2) "Garden State" (Zach Braff) The kid from "Scrubs" has a real director's eye, sort of an indie version of early Woody Allen, and uses a mixture of music and cinematic flair to create the perfect mood for his film about finding your way back home. The first-time director does a great job of creating a cohesive film (unlike such veterans as O. Stone, Mel Gibson, and--yes--Wes Anderson) that's one of the most enjoyable of the year. Ian Holm, Natalie Portman, and Peter Sarsgaard give solid performances.

3) "Sideways" (Alexander Payne) Paul Giamatti's pitch-perfect performance carries this film about a wine-tasting road trip. Virginia Madsen is amazing, and Payne ("Election", "About Schmidt") shows real growth as a director, although not quite as much as most critics are giving him.

4) "Eternal Sunshine of the Spotless Mind" (Michael Gondry) Charlie Kaufmann is my hero. His trippy take on love gone wrong involves Jim Carrey hiring Tom Wilkinson to erase his memory of his time with Clementine (Kate Winslet) as a means of avoiding the heartbreak, but of course it finds it's way through eventually. Another brilliant script from the man who gave us "Adaptation" and "Being John Malcovich".

5) "Closer" (Mike Nichols) Nichols ("Who's Afraid of Virginia Wolfe", "The Graduate") specializes in character dramas and this may be one of his best. Clive Owen (who was also in the original play) and Natalie Portman give the standout performances here and Julia Roberts and Jude Law hold their own as a pair of couples working through their various relationship problems. A difficult film to watch, but well worth it.

6) "Farenheit 9/11" (Michael Moore) Forget all the controversy, this is easily the best edited film of the year. The footage of President Bush reading a children's book on 9/11 is just stunning, and the film as a whole (which was fact-checked by the New Yorker) is informative and entertaining. Not quite on par with "Bowling for Columbine", but considering the target in question, an exceptional documentary.

7) "I Heart Huckabees" (David O. Russell) If you have no initial interest in philosophy, you will probably hate this film. If you, say, minored in it, you'll love it. Lily Tomlin and Dustin Hoffman play existential detectives who follow Jason Schwartzman aroud as a means to solve his "coincidences". The thing is absurd and silly and maybe profound at times and definitely weird, but it's entertaining as hell and easily the most bizarre film you'll see all year (yes, even more so than "Eternal Sunshine"). Mark Whalberg gives his best performance in years as a firefighter obsessed with petroleum.

8) "Finding Neverland" (Marc Forster) Johnny Depp is amazing as J.M. Barrie, the man who wrote "Peter Pan", in this look at the backstory of the boy who went to Neverland. Freddie Highmore ("Peter") gives perhaps the best child performance since Haley Joel Osment, and Forster manages to merge reality and fantasy in a believeable way. Kate Winslet plays the mother of the boys who inspired the classic. The ending is heart-wrenching.
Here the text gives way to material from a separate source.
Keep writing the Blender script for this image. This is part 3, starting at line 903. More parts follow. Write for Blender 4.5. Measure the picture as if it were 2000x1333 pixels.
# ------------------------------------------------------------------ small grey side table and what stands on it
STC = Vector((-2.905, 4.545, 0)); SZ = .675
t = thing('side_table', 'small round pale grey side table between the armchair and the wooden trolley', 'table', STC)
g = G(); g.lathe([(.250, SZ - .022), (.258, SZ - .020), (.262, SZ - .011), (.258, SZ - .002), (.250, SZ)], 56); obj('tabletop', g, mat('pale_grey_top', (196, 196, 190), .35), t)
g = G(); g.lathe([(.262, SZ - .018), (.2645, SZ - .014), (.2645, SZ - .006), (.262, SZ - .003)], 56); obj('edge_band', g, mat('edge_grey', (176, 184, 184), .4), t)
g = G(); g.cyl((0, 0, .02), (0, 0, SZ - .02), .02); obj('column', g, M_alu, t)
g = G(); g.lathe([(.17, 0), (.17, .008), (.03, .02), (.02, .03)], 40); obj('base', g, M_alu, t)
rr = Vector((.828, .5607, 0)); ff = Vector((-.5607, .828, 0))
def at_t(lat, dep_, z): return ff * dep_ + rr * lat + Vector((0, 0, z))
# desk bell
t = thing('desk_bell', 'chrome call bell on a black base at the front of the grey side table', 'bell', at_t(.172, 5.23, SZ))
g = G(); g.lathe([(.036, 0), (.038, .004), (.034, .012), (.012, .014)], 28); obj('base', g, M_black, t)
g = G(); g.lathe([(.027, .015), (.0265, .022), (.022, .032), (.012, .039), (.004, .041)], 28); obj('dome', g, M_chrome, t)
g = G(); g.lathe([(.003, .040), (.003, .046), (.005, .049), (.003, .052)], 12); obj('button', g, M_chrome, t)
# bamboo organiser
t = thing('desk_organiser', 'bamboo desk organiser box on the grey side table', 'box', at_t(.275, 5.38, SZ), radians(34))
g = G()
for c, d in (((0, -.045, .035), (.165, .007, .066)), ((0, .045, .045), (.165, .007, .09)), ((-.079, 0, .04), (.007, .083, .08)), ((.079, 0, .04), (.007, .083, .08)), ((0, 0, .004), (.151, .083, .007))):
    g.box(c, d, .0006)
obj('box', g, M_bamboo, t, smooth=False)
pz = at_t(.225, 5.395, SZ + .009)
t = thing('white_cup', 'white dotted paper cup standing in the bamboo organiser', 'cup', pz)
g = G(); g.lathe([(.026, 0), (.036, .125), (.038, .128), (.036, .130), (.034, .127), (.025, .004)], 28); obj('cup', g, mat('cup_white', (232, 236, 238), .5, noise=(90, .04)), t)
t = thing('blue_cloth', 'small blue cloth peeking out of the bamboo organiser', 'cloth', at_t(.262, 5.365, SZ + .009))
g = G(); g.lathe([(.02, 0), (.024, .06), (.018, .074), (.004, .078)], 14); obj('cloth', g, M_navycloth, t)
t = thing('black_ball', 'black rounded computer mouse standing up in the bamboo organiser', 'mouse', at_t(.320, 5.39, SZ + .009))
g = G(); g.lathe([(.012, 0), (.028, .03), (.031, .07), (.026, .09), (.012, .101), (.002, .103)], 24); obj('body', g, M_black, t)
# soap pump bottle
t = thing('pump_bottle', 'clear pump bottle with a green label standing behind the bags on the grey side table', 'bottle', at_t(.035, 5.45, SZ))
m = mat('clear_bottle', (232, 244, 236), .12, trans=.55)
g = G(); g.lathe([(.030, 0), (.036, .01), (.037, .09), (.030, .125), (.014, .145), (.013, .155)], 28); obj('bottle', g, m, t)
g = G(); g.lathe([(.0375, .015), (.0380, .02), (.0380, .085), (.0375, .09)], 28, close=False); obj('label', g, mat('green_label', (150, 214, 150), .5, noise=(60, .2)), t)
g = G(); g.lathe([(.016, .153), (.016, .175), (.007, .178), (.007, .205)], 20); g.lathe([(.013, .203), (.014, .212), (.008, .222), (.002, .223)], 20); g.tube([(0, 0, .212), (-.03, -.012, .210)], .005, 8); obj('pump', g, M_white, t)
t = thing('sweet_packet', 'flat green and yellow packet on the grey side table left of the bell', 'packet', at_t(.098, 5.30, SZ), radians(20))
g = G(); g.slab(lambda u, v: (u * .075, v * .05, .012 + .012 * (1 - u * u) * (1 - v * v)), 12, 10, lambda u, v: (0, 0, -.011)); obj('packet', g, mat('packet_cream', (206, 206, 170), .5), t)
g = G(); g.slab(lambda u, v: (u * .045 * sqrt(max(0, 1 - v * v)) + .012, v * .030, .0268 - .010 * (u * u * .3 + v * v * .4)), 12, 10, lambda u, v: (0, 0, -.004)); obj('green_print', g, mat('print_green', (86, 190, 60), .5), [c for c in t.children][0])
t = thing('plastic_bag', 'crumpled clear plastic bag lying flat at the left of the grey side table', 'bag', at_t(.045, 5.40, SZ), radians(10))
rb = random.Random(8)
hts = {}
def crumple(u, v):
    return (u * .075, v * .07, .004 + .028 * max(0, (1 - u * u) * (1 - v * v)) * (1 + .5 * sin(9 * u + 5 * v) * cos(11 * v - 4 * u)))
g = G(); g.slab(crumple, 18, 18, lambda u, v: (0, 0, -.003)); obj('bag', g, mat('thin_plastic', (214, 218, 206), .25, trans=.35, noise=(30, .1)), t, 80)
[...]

9) "The Motorcycle Diaries" (Walter Salles) Gael Garcial Bernal ("Y Tu Mama Tambien", "Amoros Perros") plays Che Guevara in this film based on Che's own journals of the road trip through South America that heavily influenced his political activities. Bernal may just be the best actor in the world under 30, and Salles manages to bring the audience to the same conclusion as Guevara as he's coming to it, without resorting to preaching or cheap sympathy. The visuals are stunning, especially as they visit some of the most rural parts of South America.

10) "Dogville" (Lars Von Trier) Filmed on an essentially bare stage, using basic props and outlines of the buildings, "Dogville" explores a small American town as they attempt to help a woman (Nicole Kidman) in hiding from mobsters. The lack of props and sets forces you to focus on the actors, universally solid, and their eventual cruel treatment of a woman in danger. An extremely difficult film to watch, "Dogville" nevertheless is an effective morality tale by one of the most daring directors of our time.

Ok, enough of my pretension. Back to work.